South Park: A San Francisco Tragedy of 1855.


Chapter One: Third Street

    There are two things that identify San Francisco's Third Street. To those whose luck has run out, it's pawn shop row.
    To those whose life is still looking up, it's the street the Muni bus uses from his commute train at the S. P. Depot at Third and Townsend.
    Neither group has really seen the street. The man in search of a pawn shop never has to cross Howard, and the commuter never takes his eyes off his paper until he senses that he's reached Market Street. Third Street to him represents the time to finish a scandal continued on page nine of his Chronicle.
    Why should he look at Third Street? It's drab, depressing, and colorless. And he believes it has always been that way. 
    Yet he has whizzed by the one time hub of San Francisco society, a place rimmed with stately mansions when Nob Hill had nothing but a few shacks.
    For between Bryant and Brannan he missed South Park.
    But if you do walk around South Park you have a feeling it must have seen better days. Nature and man have not completely erased the little park's aura of gentility. Think of it as it was more than a century ago.

South Park 1855

    South Park is a small oval park that will be rimmed with fine homes more in keeping with England than San Francisco; a little bit of Berkeley Square.
    The developer is an enterprising Englishman George Gordon who visualizes it as the place where rich San Franciscans will want to live.
    A railing surrounds the park, only the residents will have keys to the gates.

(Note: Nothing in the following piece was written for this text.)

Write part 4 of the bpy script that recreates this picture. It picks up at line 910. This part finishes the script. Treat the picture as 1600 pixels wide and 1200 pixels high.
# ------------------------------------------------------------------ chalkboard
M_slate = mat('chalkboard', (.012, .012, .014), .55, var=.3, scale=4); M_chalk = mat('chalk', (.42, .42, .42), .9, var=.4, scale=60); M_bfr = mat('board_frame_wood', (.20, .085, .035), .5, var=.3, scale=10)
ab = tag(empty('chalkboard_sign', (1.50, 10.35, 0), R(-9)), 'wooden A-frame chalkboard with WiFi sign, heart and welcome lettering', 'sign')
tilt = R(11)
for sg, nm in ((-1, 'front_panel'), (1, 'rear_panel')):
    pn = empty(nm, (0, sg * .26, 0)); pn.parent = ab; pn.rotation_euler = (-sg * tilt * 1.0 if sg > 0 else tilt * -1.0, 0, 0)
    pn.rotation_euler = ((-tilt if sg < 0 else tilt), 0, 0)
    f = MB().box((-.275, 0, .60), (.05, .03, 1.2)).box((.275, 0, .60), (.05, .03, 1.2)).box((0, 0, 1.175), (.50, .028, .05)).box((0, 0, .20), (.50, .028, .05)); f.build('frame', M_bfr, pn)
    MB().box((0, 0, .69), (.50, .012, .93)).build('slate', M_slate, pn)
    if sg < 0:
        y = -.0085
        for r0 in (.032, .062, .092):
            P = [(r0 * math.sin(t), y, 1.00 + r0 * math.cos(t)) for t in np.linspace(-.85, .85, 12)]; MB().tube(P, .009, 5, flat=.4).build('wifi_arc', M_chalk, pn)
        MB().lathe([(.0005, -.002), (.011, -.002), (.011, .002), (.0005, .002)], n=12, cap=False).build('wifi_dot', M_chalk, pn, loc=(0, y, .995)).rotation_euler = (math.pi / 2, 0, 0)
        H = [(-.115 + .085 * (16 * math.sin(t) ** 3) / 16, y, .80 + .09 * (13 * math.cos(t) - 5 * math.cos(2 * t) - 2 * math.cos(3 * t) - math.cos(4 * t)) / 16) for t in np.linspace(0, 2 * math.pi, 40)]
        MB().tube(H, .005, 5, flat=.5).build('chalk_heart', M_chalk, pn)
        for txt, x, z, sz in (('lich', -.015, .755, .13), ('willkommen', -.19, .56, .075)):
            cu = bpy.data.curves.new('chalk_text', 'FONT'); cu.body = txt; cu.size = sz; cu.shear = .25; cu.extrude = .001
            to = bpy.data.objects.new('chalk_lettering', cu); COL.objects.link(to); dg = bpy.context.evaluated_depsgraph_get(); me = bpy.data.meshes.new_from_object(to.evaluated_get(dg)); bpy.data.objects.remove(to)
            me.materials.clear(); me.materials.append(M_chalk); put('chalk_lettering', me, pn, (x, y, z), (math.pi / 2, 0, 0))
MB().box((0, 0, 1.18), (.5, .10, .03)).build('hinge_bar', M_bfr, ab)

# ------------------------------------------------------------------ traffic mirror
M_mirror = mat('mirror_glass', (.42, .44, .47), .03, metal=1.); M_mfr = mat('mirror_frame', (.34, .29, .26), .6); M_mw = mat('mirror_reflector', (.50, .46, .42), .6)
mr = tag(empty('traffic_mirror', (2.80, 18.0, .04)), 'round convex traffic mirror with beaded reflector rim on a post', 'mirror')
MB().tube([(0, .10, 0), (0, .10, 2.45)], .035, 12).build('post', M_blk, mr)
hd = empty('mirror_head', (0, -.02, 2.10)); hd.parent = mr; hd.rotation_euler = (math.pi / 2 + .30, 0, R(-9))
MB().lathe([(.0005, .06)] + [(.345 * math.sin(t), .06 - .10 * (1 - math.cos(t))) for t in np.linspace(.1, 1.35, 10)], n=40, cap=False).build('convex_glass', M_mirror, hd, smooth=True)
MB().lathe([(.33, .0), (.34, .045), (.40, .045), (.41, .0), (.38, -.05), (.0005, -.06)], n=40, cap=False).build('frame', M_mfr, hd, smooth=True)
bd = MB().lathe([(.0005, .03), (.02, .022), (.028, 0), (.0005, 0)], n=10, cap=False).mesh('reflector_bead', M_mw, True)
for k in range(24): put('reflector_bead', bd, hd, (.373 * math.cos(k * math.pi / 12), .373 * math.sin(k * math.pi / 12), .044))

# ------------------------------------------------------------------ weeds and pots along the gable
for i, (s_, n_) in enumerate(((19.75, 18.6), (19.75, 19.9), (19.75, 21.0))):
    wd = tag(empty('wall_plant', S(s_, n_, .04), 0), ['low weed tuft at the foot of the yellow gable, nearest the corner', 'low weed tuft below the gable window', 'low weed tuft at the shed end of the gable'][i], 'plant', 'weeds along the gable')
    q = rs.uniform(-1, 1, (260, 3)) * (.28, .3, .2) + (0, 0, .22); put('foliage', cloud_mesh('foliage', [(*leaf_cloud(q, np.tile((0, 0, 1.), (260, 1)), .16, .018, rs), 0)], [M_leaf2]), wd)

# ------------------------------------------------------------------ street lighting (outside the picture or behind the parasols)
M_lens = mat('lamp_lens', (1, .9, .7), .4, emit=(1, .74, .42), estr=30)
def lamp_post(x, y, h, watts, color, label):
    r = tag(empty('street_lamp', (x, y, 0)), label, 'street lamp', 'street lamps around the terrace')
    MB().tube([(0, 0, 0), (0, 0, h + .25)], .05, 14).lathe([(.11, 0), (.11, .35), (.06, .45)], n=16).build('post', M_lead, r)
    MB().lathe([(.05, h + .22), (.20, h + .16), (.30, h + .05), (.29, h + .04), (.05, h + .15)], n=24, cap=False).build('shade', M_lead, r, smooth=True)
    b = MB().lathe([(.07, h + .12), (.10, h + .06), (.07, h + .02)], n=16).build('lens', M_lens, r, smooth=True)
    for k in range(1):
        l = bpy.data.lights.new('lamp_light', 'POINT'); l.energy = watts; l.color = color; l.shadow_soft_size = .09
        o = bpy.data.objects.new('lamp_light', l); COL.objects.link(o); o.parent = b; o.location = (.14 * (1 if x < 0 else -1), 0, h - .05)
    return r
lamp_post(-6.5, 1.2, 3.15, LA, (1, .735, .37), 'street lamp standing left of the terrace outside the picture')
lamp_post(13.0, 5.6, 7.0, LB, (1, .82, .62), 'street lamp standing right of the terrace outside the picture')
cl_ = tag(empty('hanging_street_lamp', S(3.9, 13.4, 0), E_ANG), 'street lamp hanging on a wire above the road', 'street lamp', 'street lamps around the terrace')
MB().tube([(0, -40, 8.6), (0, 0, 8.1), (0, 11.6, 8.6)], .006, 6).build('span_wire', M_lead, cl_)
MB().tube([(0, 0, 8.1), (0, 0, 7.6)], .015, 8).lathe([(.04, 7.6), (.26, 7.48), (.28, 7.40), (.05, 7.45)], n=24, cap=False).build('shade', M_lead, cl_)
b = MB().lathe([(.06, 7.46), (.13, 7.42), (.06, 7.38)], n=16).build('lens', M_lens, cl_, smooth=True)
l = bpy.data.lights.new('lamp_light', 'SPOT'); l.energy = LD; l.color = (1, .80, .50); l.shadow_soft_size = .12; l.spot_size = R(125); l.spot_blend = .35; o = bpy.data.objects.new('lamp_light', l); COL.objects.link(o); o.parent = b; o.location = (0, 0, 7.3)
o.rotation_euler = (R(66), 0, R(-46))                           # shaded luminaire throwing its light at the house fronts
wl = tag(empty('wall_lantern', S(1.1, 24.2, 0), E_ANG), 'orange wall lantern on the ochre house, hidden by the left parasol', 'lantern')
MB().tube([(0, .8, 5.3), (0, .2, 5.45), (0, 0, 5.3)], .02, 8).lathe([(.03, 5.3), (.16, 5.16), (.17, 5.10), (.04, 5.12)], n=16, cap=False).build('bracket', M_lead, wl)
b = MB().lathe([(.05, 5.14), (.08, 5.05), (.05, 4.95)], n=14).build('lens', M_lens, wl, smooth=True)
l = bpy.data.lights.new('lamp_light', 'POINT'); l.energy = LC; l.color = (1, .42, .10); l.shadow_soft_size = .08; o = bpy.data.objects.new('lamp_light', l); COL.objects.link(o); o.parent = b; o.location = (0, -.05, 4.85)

A windmill near Third Street is testimony to Gordon's claim that water can be found at a mere 25 feet. There is no lack of wind, nothing stands in the way of the prevailing Westerly gale that drives the windmill's pump.
    South Park becomes the success George Gordon wants and fine homes go up. One of them is Gordon's.  He has recreated his warm memories of England, but also his sorrows.
    Behind those walls rules the mistress of the Gordon Mansion, his wife Elizabeth, a leader of San Francisco society... an old hand at filling a mug of ale in England. 
    One night in London, after downing many mugs draw by pretty Betty, George had married the barmaid.
    Betty was a nice enough girl, attractive and quick witted but his family quickly disowned him. George was not discouraged and determined to make the best of it, but knew it wouldn't be in England.
    Over the vehement protests of his wife, they sailed to a new life in America arriving in New York City in 1849. The day they left England, Elizabeth Gordon had made a silent vow... her husband would regret ever taking her from London. That vow, in its fulfillment was the tragedy of South Park.
    Looking for an investment in  America, Gordon found some would be gold miners and offered to finance their passage to California. In return they would give him one fifth of the gold they found.
    The  men left in a sailing ship that did not come up to the standards Gordon had promised them. They were becalmed for weeks, lived on meager rations, and arrived in San Francisco more dead than alive. They swore that if Gordon had been there to meet them they would have strung him up.